◆ **Data segment**:
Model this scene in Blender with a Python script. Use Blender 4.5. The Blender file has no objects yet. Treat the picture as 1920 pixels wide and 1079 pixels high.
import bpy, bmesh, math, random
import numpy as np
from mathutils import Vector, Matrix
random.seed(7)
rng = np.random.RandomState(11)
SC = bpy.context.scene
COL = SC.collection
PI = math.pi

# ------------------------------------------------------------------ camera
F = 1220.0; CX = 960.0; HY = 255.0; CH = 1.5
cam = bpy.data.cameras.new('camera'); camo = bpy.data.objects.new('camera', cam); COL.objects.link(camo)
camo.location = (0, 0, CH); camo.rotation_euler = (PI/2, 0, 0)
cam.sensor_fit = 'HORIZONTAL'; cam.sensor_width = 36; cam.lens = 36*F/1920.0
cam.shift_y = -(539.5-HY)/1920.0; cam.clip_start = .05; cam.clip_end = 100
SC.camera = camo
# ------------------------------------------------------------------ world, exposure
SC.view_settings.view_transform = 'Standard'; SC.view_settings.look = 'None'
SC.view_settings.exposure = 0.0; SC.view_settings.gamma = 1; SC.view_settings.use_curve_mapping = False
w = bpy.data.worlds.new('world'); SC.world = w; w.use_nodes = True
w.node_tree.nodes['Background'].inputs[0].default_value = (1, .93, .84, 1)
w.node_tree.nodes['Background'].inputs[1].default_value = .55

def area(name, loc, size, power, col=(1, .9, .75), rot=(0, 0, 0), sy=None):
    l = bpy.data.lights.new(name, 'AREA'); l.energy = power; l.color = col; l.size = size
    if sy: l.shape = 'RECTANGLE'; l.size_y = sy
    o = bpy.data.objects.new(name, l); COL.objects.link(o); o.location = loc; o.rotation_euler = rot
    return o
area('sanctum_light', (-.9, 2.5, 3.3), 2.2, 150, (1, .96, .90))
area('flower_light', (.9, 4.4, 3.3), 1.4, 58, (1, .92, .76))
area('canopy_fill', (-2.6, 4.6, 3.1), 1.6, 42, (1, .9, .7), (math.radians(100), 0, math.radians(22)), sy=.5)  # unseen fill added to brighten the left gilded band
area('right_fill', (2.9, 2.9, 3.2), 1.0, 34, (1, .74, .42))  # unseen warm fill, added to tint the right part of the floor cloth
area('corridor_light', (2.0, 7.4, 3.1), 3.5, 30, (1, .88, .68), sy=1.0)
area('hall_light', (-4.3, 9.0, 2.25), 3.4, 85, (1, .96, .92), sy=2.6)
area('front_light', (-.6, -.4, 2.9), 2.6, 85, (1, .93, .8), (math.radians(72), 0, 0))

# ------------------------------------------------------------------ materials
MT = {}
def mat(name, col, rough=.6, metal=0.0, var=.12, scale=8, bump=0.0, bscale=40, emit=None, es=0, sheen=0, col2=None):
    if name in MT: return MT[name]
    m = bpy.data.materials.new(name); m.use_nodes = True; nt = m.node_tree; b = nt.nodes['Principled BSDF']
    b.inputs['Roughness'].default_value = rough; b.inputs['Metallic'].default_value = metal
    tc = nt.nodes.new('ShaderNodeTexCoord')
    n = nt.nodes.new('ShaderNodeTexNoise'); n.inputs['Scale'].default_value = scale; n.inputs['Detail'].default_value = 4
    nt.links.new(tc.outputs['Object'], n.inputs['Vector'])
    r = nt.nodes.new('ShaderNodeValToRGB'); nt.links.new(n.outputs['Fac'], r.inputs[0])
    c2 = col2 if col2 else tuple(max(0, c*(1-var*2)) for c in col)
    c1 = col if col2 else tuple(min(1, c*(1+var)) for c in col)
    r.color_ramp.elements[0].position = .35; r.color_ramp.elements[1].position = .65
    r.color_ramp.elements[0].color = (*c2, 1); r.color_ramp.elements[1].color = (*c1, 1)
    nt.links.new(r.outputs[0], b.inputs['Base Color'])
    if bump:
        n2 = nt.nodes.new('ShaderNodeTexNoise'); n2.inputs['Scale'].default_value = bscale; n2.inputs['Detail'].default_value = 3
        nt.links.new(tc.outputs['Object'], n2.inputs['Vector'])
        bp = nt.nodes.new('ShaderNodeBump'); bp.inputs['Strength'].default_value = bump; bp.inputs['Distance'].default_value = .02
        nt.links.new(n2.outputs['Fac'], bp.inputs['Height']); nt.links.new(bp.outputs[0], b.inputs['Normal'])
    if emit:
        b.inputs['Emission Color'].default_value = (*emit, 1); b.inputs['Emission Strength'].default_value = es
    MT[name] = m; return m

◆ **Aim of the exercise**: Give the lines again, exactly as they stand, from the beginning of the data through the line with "PI = math.pi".

◆ **Written answer**:
Model this scene in Blender with a Python script. Use Blender 4.5. The Blender file has no objects yet. Treat the picture as 1920 pixels wide and 1079 pixels high.
import bpy, bmesh, math, random
import numpy as np
from mathutils import Vector, Matrix
random.seed(7)
rng = np.random.RandomState(11)
SC = bpy.context.scene
COL = SC.collection
PI = math.pi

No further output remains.